Issue: 2. (February)

First Page: 362

Last Page: 362

Title: Big Geology for Big Needs: ABSTRACT

Author(s): A. I. Levorsen

Article Type: Meeting abstract

Abstract:

If we are to continue the current rates of petroleum demand and production, it will be necessary to obtain more petroleum during the next 37 years, or by 2000 A.D., than during the past 100 years. And, if discovery of new deposits is to continue as the most important source of petroleum, then the question becomes: "Is there that much oil yet to be discovered within the United States?" This is a geological question.

As has happened so often in the past, one or more of the chief ingredients for a discovery may lie staring us in the face, sometimes for years, before being put into the discovery recipe. The petroleum industry has gradually developed a great many fine geological administrators who deal with reports from highly trained specialists--but the administrators move farther and farther away from the rocks and the specialists become more and more specialized and more microscopic in their outlook. Needed are more experienced geologists in between, who are still with the rocks and able to integrate the various specialized elements of structure, stratigraphy, and fluids into a discovery picture.

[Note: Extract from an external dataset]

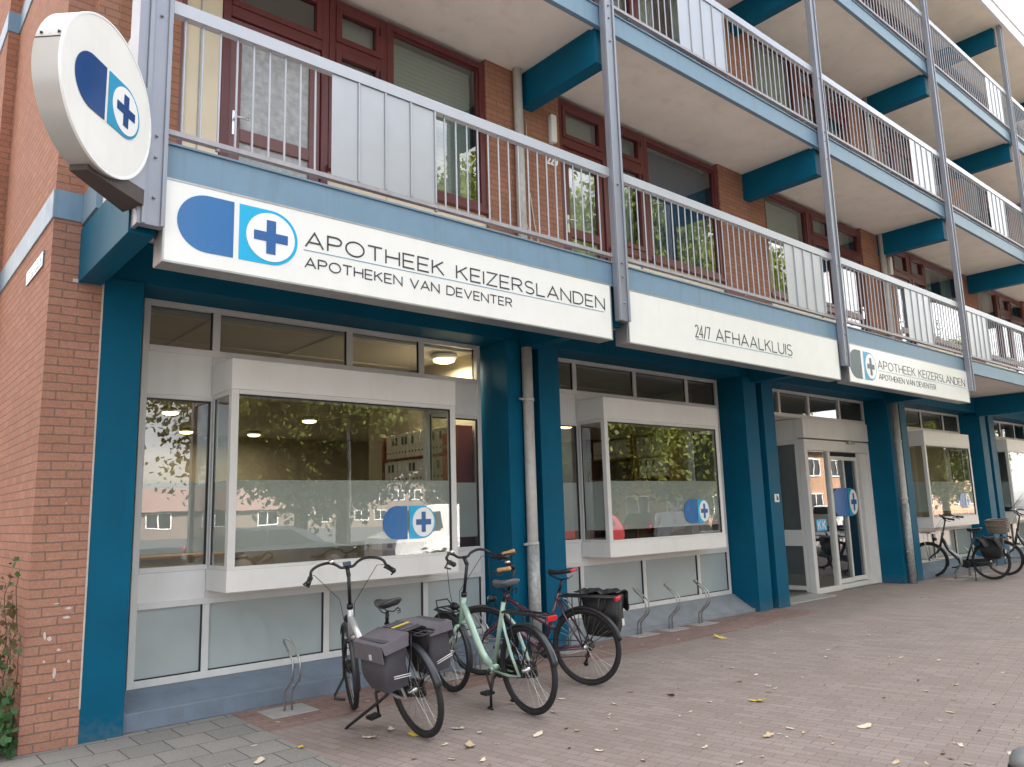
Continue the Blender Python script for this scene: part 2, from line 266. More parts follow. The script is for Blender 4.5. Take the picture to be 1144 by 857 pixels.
# ------------------------------------------------------------------ mesh builder
class MB:
    def __init__(s, xf=None): s.v = []; s.f = []; s.m = []; s.sm = []; s.mats = []; s.xf = xf
    def mi(s, mat):
        if mat is None: return 0
        if mat not in s.mats: s.mats.append(mat)
        return s.mats.index(mat)
    def add(s, vs, fs, mat=None, smooth=False):
        o = len(s.v); k = s.mi(mat)
        for p in vs:
            p = Vector(p); s.v.append(s.xf(p) if s.xf else p)
        for f in fs: s.f.append([i+o for i in f]); s.m.append(k); s.sm.append(smooth)
    def box(s, x0, x1, y0, y1, z0, z1, mat=None):
        s.add([(x0, y0, z0), (x1, y0, z0), (x1, y1, z0), (x0, y1, z0), (x0, y0, z1), (x1, y0, z1), (x1, y1, z1), (x0, y1, z1)],
              [(0, 3, 2, 1), (4, 5, 6, 7), (0, 1, 5, 4), (1, 2, 6, 5), (2, 3, 7, 6), (3, 0, 4, 7)], mat)
        return s
    def prism(s, poly, axis, a0, a1, mat=None):
        """extrude a 2-D polygon (counter-clockwise) along an axis"""
        n = len(poly)
        def P(u, v, a): return {'x': (a, u, v), 'y': (u, a, v), 'z': (u, v, a)}[axis]
        vs = [P(u, v, a0) for u, v in poly]+[P(u, v, a1) for u, v in poly]
        fs = [tuple(range(n))[::-1], tuple(range(n, 2*n))]+[(i, (i+1) % n, n+(i+1) % n, n+i) for i in range(n)]
        s.add(vs, fs, mat); return s
    def tube(s, pts, r, n=8, mat=None, closed=False, cap=True, flat=1.0):
        pts = [Vector(p) for p in pts]; m = len(pts)
        rs = r if isinstance(r, (list, tuple)) else [r]*m
        tang = []
        for i in range(m):
            a = pts[(i-1) % m] if (i > 0 or closed) else pts[i]; b = pts[(i+1) % m] if (i < m-1 or closed) else pts[i]
            d = b-a; tang.append(d.normalized() if d.length > 1e-9 else Vector((0, 0, 1)))
        ref = Vector((0, 0, 1)) if abs(tang[0].z) < .9 else Vector((1, 0, 0))
        u = tang[0].cross(ref).normalized(); vs = []
        for i in range(m):
            u = (u-tang[i]*u.dot(tang[i])); u = u.normalized() if u.length > 1e-6 else tang[i].orthogonal().normalized()
            wv = tang[i].cross(u)
            for k in range(n):
                a = 2*math.pi*k/n; vs.append(pts[i]+u*(math.cos(a)*rs[i])+wv*(math.sin(a)*rs[i]*flat))
        fs = []
        for i in range(m if closed else m-1):
            j = (i+1) % m
            for k in range(n): fs.append((i*n+k, i*n+(k+1) % n, j*n+(k+1) % n, j*n+k))
        if cap and not closed:
            fs.append(tuple(range(n))); fs.append(tuple(range((m-1)*n, m*n))[::-1])
        s.add(vs, fs, mat, True); return s
    def torus(s, c, R_, r, axis='y', nu=48, nv=10, mat=None, squash=1.):
        c = Vector(c); vs = []
        for i in range(nu):
            a = 2*math.pi*i/nu
            for k in range(nv):
                b = 2*math.pi*k/nv; q = R_+r*math.cos(b); h = r*squash*math.sin(b)
                p = {'y': (q*math.cos(a), h, q*math.sin(a)), 'z': (q*math.cos(a), q*math.sin(a), h), 'x': (h, q*math.cos(a), q*math.sin(a))}[axis]
                vs.append(c+Vector(p))
        fs = [(i*nv+k, i*nv+(k+1) % nv, ((i+1) % nu)*nv+(k+1) % nv, ((i+1) % nu)*nv+k) for i in range(nu) for k in range(nv)]
        s.add(vs, fs, mat, True); return s
    def lathe(s, prof, c, axis='z', n=24, mat=None, smooth=True):
        c = Vector(c); vs = []
        for rr, h in prof:
            for k in range(n):
                a = 2*math.pi*k/n; x, y = rr*math.cos(a), rr*math.sin(a)
                vs.append(c+Vector({'z': (x, y, h), 'y': (x, h, y), 'x': (h, x, y)}[axis]))
        fs = [(i*n+k, i*n+(k+1) % n, (i+1)*n+(k+1) % n, (i+1)*n+k) for i in range(len(prof)-1) for k in range(n)]
        fs.append(tuple(range(n))[::-1]); fs.append(tuple(range((len(prof)-1)*n, len(prof)*n)))
        s.add(vs, fs, mat, smooth); return s
    def build(s, name, mat=None, parent=None, bevel=0., seg=2, sub=0):
        me = bpy.data.meshes.new(name); me.from_pydata([tuple(p) for p in s.v], [], s.f)
        mats = s.mats if s.mats else [mat]
        if s.mats and mat is not None and None in s.m: pass
        for m in mats: me.materials.append(m)
        me.polygons.foreach_set('material_index', s.m); me.polygons.foreach_set('use_smooth', s.sm); me.update()
        bm = bmesh.new(); bm.from_mesh(me); bmesh.ops.recalc_face_normals(bm, faces=bm.faces); bm.to_mesh(me); bm.free()
        o = bpy.data.objects.new(name, me); COL.objects.link(o)
        if parent is not None: o.parent = parent
        if sub:
            md = o.modifiers.new('sub', 'SUBSURF'); md.levels = sub; md.render_levels = sub
        if bevel > 0:
            md = o.modifiers.new('bev', 'BEVEL'); md.width = bevel; md.segments = seg; md.limit_method = 'ANGLE'; md.angle_limit = R(50); md.harden_normals = False
        return o
def tag(o, label=None, cat=None, group=None, kind=None):
    for k, v_ in (('label', label), ('category', cat), ('group', group), ('kind', kind)):
        if v_: o[k] = v_
    return o
def empty(name, loc=(0, 0, 0), rot=(0, 0, 0), label=None, cat=None, group=None):
    o = bpy.data.objects.new(name, None); COL.objects.link(o); o.location = loc; o.rotation_euler = rot; o.empty_display_size = .2
    return tag(o, label, cat, group)
def kids(o): return [c for c in bpy.data.objects if c.parent == o]
def copy_tree(o, parent=None):
    c = o.copy(); COL.objects.link(c); c.parent = parent
    for ch in kids(o): copy_tree(ch, c)
    return c
def box(name, mat, parent, x0, x1, y0, y1, z0, z1, bevel=0.):
    return MB().box(x0, x1, y0, y1, z0, z1).build(name, mat, parent, bevel)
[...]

Two situations typical of the "in between" problems, with their import to discovery.

1. One is the arched, updip, wedge-out of a potential reservoir rock coupled with a downdip flow of the water. The flanks of every fold, large or small, from the surface to the basement and in every sedimentary area, both productive and non-productive, offer innumerable opportunities for petroleum discovery.

2. The second is the simple fact that many oil fields and oil provinces--including some of the largest--occur in close association with truncated reservoir rocks. Large volumes of potential reservoir rocks, with many unconformities, well known and staring us in the face, but as yet unexplored, are potentially productive on a large scale.

The answer from this "Peek at the Deep" seems to be, "There is enough potential, favorable geology to supply a normal expected demand." The big question that remains is "Will there be sufficient incentive to do the exploring?" And this is in the realm of economics and politics.